Answer: In late spring after the leaves have turned yellow and died back to the ground. Spider lilies do, however, tolerate shade fairly well. They do most of their growing and food storage while the trees are bare (during the winter), so shade isn’t as much of a concern. Remember that they don’t bloom heavily every year. They seem to have cycles, blooming well one year and then less another. If you’re assuming that a poor blooming year might have been due to shade, it might have been, but it also could just have been one of those “off” cycles.
QUESTION 3
WHEN WOULD IT BE TOO LATE TO PRUNE NELLIE R. STEVENS HOLLIES?
Question: We have several Nellie R. Stevens hollies in our landscape. They are covered with berries. They draw the migrating cedar waxwings each spring. What is the latest we can shape the hollies so we can leave the berries for the birds as long as possible? Nancy S., Fort Worth.

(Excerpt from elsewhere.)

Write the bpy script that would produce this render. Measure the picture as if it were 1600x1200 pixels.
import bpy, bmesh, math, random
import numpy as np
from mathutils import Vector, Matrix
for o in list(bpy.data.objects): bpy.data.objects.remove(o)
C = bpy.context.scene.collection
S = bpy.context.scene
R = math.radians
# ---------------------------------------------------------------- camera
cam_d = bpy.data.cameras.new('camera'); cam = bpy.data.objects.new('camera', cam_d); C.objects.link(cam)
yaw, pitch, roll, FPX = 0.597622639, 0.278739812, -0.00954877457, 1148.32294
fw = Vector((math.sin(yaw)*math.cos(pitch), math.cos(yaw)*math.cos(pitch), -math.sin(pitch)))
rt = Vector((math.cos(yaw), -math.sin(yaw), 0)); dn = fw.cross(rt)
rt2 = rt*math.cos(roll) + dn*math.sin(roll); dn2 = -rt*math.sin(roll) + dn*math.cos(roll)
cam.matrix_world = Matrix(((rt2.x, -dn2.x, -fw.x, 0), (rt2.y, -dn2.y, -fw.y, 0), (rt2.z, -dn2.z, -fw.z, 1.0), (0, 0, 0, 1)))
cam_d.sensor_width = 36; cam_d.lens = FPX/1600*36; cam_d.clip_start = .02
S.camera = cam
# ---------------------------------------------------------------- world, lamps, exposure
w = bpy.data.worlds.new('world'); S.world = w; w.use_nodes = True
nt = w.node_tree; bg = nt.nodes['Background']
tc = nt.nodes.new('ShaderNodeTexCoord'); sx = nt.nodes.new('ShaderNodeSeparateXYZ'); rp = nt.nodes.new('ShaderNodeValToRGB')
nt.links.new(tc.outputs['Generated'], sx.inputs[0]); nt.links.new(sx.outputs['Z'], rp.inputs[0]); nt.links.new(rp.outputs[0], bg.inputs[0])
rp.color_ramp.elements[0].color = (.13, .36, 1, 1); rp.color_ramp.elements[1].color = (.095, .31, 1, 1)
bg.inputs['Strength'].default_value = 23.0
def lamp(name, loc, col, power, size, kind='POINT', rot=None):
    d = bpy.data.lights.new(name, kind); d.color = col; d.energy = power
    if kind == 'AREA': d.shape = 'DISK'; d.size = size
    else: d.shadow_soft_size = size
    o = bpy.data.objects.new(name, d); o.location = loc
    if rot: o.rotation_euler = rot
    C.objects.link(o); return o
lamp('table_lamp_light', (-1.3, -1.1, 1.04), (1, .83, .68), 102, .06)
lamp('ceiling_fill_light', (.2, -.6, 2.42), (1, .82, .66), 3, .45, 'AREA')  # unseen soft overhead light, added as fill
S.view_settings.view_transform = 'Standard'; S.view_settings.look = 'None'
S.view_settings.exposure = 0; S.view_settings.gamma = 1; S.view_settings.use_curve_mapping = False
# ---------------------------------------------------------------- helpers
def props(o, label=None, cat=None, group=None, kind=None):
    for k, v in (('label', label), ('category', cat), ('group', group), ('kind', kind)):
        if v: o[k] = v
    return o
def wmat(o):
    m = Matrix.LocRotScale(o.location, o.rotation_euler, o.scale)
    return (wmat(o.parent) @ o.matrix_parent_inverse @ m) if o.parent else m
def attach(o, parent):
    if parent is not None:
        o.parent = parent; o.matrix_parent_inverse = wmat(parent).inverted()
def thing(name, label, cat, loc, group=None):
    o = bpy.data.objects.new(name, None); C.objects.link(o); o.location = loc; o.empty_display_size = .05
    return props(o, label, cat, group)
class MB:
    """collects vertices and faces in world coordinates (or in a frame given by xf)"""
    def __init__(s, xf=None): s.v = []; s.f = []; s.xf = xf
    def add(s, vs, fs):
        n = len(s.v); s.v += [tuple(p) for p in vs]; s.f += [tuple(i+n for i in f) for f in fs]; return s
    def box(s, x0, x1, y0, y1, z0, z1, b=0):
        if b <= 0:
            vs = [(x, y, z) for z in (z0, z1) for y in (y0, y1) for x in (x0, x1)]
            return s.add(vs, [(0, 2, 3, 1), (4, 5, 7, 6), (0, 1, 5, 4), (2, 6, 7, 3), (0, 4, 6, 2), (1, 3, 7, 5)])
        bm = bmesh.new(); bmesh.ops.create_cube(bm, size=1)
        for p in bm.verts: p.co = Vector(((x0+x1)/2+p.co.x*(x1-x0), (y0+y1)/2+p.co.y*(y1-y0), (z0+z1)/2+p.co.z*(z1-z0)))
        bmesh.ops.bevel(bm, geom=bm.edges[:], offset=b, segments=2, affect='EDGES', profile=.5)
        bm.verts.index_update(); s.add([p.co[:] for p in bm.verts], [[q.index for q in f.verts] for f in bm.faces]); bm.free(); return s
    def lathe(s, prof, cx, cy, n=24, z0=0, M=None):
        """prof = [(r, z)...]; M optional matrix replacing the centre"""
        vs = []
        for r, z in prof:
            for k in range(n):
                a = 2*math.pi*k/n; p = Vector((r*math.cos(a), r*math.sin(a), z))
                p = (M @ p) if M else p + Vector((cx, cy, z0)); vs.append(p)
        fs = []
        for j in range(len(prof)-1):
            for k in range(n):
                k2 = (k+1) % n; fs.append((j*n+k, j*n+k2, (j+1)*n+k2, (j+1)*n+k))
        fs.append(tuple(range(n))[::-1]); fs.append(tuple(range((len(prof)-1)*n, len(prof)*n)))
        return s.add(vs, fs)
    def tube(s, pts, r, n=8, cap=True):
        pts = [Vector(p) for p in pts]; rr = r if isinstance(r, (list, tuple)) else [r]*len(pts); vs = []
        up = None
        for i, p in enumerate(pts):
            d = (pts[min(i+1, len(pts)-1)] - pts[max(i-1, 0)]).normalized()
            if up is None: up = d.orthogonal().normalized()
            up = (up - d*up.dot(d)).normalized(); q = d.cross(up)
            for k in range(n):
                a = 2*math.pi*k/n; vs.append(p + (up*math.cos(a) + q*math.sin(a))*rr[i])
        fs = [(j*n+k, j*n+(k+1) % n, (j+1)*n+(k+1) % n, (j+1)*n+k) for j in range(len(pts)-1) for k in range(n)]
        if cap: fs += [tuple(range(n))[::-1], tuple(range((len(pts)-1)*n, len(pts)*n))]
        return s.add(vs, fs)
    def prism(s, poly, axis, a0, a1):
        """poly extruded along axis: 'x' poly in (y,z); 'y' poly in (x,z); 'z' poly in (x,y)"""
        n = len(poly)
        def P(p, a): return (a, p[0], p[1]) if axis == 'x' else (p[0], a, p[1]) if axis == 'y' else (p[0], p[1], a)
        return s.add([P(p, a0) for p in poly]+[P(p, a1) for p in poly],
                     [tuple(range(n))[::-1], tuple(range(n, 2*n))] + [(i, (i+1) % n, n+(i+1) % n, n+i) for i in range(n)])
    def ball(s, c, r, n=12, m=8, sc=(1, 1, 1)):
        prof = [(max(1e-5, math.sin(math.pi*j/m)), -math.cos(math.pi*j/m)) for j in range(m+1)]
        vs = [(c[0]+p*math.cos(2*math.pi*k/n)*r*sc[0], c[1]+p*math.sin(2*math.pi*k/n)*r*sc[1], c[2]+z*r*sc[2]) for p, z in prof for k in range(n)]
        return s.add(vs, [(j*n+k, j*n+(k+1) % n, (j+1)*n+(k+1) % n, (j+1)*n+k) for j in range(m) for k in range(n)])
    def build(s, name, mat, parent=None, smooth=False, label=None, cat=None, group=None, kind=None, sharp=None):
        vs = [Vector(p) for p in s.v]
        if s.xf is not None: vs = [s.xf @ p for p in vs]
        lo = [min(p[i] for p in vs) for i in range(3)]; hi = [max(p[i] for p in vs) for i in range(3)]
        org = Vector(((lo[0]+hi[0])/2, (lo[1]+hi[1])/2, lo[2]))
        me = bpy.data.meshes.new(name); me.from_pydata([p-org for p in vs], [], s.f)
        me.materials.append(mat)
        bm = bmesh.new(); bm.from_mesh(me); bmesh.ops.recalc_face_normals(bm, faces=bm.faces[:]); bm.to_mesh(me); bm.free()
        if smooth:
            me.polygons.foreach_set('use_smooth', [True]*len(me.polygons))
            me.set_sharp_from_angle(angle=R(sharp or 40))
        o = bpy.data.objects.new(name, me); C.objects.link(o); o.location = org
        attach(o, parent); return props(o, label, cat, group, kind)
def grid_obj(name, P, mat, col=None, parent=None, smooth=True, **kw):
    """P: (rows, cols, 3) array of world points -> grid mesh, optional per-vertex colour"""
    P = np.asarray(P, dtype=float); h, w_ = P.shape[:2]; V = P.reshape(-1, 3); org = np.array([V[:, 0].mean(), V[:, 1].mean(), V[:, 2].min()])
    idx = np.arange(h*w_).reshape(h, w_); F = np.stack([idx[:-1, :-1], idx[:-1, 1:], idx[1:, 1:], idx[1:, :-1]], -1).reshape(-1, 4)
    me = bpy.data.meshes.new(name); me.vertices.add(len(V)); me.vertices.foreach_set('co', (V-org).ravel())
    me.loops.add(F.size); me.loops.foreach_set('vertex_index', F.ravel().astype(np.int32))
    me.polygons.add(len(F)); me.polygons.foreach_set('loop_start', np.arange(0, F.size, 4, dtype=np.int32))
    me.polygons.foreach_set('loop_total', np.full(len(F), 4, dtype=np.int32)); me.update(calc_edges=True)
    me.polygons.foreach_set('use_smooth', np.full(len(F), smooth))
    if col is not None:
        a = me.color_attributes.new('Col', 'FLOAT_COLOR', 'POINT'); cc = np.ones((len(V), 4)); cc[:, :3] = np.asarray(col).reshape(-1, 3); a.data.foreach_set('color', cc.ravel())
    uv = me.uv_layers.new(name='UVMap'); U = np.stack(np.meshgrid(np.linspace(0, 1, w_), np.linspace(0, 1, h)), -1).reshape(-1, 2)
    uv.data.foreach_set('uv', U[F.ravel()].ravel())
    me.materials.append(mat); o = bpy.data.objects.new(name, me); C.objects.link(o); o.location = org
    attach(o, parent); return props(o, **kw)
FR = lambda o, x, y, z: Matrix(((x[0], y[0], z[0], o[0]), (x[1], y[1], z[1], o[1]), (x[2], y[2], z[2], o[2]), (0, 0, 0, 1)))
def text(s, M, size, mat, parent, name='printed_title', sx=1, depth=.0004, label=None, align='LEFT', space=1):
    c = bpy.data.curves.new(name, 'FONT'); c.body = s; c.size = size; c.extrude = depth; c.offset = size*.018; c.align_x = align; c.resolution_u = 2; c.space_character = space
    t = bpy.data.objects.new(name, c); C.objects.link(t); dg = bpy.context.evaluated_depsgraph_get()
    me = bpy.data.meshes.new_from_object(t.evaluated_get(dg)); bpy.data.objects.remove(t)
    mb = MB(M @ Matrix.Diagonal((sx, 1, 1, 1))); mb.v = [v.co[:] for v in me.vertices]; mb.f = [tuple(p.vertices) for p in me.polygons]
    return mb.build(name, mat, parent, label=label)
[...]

Answer: Hollies make one big flush of growth coming out of the winter. You’ll start to see their buds swell and pop around the time of the last killing freeze in your part of Texas (mid-March in Tarrant County). Don’t go too many weeks into that growth or you’ll set them back several months. I try to do most of my holly trimming 2-3 weeks before that time. Ideally, that would be mid- to late February. The waxwings may not have migrated through by then, but the plants’ vigor needs to rank first.
QUESTION 4
I’D LIKE INFORMATION ABOUT YOUR DECK.
Question: In last week’s edition of e-gardens you showed a view across your back deck. Do you mind telling me who built your deck? My old redwood deck is 30 years old and needs to be replaced. Yours looks like a composite material. Jay G., Bedford.

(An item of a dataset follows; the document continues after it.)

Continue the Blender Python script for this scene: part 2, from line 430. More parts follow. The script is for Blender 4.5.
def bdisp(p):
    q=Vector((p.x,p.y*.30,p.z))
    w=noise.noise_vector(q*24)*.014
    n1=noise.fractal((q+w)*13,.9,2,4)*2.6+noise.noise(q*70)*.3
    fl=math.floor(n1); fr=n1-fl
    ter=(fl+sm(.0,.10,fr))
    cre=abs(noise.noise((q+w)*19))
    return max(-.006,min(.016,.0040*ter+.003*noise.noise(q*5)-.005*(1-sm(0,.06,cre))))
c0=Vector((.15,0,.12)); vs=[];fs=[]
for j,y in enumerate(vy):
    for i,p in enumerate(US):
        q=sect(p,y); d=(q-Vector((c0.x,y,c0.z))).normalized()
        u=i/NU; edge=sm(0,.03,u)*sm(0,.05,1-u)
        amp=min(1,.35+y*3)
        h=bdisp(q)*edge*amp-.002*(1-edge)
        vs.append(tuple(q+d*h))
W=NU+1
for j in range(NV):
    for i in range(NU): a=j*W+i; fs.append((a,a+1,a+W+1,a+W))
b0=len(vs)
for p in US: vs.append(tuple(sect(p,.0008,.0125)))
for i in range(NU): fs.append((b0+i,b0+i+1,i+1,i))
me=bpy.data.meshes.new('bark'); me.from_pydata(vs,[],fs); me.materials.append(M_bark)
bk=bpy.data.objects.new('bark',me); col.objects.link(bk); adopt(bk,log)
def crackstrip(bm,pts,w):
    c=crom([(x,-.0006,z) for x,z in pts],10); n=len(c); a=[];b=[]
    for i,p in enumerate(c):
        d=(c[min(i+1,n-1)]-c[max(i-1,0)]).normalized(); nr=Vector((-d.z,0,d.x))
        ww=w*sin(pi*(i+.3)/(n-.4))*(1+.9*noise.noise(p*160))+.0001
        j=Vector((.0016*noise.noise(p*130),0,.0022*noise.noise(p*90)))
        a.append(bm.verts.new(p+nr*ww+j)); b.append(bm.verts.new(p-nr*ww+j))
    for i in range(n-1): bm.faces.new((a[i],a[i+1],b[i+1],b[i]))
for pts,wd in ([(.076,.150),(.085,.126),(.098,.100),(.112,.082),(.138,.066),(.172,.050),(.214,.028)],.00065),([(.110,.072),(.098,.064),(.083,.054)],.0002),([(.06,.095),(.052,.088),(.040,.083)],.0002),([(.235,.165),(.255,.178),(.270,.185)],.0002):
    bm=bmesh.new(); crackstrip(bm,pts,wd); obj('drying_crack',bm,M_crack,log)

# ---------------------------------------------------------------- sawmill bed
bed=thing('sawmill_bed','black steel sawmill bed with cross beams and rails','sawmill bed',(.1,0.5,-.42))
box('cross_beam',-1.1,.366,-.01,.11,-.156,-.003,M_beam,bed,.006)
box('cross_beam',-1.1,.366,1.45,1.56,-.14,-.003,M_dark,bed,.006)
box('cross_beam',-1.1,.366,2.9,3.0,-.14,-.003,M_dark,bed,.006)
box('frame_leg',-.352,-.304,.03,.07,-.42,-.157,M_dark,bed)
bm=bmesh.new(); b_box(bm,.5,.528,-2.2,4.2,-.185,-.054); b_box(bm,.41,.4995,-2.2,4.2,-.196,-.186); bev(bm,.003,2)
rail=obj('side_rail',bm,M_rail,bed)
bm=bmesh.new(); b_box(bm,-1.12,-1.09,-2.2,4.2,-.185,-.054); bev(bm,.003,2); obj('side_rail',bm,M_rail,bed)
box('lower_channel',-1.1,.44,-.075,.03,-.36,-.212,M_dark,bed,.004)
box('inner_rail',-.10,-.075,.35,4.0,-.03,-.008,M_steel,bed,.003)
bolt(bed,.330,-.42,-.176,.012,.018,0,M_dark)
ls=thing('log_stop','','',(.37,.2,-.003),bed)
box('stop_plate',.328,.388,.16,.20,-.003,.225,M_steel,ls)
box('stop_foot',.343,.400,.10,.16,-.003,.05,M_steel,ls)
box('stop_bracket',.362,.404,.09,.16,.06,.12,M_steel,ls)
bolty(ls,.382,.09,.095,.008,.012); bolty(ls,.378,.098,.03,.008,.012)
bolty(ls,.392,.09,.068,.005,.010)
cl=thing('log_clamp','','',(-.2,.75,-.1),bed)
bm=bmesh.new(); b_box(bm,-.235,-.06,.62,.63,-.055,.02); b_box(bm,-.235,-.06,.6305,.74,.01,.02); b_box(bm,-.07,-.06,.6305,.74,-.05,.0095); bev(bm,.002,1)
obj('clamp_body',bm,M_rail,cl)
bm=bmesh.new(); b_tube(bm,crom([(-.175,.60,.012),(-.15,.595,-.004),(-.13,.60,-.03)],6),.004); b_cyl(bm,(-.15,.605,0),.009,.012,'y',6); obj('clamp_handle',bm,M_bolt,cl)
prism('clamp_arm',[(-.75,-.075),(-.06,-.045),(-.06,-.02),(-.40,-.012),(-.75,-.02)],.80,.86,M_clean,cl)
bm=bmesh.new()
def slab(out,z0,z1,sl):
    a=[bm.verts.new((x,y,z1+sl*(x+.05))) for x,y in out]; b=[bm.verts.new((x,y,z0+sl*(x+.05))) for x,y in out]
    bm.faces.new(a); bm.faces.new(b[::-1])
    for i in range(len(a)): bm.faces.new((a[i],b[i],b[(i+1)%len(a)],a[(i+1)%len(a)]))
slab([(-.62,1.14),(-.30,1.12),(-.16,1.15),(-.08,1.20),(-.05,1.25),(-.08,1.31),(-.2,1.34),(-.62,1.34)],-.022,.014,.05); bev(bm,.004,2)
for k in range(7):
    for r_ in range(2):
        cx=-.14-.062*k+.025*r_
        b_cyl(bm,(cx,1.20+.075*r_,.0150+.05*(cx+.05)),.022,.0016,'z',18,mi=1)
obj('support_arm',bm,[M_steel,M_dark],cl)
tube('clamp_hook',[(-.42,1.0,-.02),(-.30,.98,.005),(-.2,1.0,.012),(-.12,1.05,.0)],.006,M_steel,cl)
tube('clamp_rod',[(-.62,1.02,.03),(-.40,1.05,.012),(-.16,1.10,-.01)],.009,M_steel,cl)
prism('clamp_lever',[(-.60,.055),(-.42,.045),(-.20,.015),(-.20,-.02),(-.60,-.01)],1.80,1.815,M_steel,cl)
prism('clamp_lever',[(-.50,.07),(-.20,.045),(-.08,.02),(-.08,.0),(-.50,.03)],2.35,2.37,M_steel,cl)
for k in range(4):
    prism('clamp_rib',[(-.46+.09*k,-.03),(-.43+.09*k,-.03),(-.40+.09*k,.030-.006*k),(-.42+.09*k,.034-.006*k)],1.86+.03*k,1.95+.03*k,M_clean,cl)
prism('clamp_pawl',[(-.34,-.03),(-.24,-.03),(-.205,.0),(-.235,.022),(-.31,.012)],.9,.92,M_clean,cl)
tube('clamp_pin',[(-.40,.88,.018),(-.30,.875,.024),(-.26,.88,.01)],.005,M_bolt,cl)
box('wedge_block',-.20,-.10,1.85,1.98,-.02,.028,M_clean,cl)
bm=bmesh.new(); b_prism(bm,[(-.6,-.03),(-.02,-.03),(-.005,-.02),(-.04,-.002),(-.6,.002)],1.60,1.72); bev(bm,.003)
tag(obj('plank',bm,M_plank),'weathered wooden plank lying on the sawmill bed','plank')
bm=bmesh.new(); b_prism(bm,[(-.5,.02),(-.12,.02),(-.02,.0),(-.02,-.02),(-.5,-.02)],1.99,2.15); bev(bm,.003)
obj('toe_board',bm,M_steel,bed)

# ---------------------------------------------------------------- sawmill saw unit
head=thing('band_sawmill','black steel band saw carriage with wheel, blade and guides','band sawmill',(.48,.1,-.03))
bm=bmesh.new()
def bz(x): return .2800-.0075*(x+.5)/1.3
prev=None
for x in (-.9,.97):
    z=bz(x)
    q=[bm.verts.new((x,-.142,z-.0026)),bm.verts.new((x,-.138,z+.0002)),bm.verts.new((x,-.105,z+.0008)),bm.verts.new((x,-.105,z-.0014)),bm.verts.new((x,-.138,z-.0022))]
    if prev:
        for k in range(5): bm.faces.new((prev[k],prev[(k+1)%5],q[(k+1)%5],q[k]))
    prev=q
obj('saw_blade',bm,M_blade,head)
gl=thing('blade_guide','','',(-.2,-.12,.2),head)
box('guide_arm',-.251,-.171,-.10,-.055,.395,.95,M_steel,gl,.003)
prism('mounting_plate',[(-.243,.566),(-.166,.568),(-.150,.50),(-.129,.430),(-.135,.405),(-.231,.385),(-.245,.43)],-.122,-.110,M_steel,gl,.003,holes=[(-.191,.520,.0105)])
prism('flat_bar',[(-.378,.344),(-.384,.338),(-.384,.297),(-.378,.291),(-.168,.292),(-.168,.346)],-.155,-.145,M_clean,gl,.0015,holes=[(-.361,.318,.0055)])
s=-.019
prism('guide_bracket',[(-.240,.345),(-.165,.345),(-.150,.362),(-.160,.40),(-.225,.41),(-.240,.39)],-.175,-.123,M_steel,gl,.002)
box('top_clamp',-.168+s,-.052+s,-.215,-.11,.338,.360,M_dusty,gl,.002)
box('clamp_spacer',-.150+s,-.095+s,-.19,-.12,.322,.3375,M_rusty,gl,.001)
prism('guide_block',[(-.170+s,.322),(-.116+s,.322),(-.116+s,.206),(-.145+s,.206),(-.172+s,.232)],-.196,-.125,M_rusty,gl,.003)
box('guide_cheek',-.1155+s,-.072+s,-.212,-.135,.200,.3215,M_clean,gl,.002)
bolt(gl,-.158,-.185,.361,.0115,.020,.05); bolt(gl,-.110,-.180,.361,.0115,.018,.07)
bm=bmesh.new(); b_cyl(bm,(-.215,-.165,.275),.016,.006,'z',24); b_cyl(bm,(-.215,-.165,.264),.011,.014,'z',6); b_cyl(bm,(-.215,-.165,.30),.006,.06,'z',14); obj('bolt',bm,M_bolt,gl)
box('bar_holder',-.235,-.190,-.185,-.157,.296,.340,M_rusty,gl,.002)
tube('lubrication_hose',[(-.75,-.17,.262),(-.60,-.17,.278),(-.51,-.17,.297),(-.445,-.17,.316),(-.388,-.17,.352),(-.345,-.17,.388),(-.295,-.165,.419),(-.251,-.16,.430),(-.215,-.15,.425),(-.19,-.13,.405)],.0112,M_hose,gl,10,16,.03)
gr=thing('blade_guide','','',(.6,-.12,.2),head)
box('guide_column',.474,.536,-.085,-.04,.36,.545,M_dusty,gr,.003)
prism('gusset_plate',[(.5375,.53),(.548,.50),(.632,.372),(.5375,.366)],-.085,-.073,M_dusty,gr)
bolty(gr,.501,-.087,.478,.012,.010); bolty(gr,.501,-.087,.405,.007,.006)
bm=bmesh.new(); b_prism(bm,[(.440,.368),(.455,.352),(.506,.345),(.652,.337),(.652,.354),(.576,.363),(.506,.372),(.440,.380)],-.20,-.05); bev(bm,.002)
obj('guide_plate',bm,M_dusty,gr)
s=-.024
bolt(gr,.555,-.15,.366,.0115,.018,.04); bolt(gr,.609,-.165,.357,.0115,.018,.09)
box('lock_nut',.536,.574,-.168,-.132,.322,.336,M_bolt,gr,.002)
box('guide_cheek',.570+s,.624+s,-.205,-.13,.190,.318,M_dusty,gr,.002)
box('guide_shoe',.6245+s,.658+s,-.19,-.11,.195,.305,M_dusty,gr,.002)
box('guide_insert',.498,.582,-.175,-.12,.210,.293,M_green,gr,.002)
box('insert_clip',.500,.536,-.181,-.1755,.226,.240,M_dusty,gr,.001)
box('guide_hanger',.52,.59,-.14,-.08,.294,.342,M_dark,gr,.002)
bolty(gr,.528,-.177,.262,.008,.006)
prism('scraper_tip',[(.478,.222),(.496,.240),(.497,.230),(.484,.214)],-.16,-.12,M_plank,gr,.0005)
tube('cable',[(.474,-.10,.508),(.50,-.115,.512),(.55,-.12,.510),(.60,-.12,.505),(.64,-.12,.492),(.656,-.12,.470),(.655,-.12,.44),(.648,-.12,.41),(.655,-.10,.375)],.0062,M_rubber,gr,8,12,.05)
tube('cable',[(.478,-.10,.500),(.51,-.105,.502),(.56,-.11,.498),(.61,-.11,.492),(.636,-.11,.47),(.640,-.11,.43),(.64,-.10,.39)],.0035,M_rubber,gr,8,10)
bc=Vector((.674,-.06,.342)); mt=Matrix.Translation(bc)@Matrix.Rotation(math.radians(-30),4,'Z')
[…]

Answer: Future Outdoors, formerly Future Fence and Deck (https://www.future-outdoors.com) built our deck in 2017, and yes, it is a manmade material. Rick Poland has been a friend for more than 20 years. I’ve watched his business grow and develop and I’m very proud to recommend him for any fence or deck construction in the Metroplex. Our deck looks as good today as the day it was new. It follows two redwood decks that each lasted only 12 or 15 years due to carpenter bees. We couldn’t be happier with this one!
QUESTION 5
WILL OAKLAND HOLLY DAMAGE THE POOL?
Question: We planted our Oakland holly several years ago from a container. It obviously has grown well. It’s 4-5 ft. from the concrete wall of the pool. Will its roots damage the pool? Randy R., Tyler.

Answer: You East Texas folks do so well in growing your plants. Well done! You should have no problems at all at that distance. I feared, at first glance of your photo, that it was much closer. If you’re really worried you could dig a trench between the plant and the wall and install a root barrier, but a holly’s roots won’t get that large at that distance.
QUESTION 6
AM I DOING THE RIGHT THINGS FOR MY COMPOST?
Question: I’m starting my first compost pile. These are shredded leaves and grass clippings from earlier this month. I’m keeping it all moist and turning it every two weeks. I added a commercial compost starter. Are these good? Steve R., Arlington.
Answer: Move your compost away from your wooden fence. It will cause it to decay very rapidly. It would be best if you could create a real enclosure using concrete blocks in a hidden spot in your landscape. It wouldn’t have to be huge – just 4×4 ft. would be equivalent to this, but it would allow you more depth. It would also make turning the pile a lot easier.
As for the “compost starter,” rich topsoil out of a thriving garden would have all the microorganisms you would need. Add in a source of nitrogen, from either organic or inorganic fertilizer to energize the microbes, continue keeping it aerated and moist, and cover it with black polyethylene to soak up the winter’s rays and you’ll have compost that’s ready to use within 3-6 months.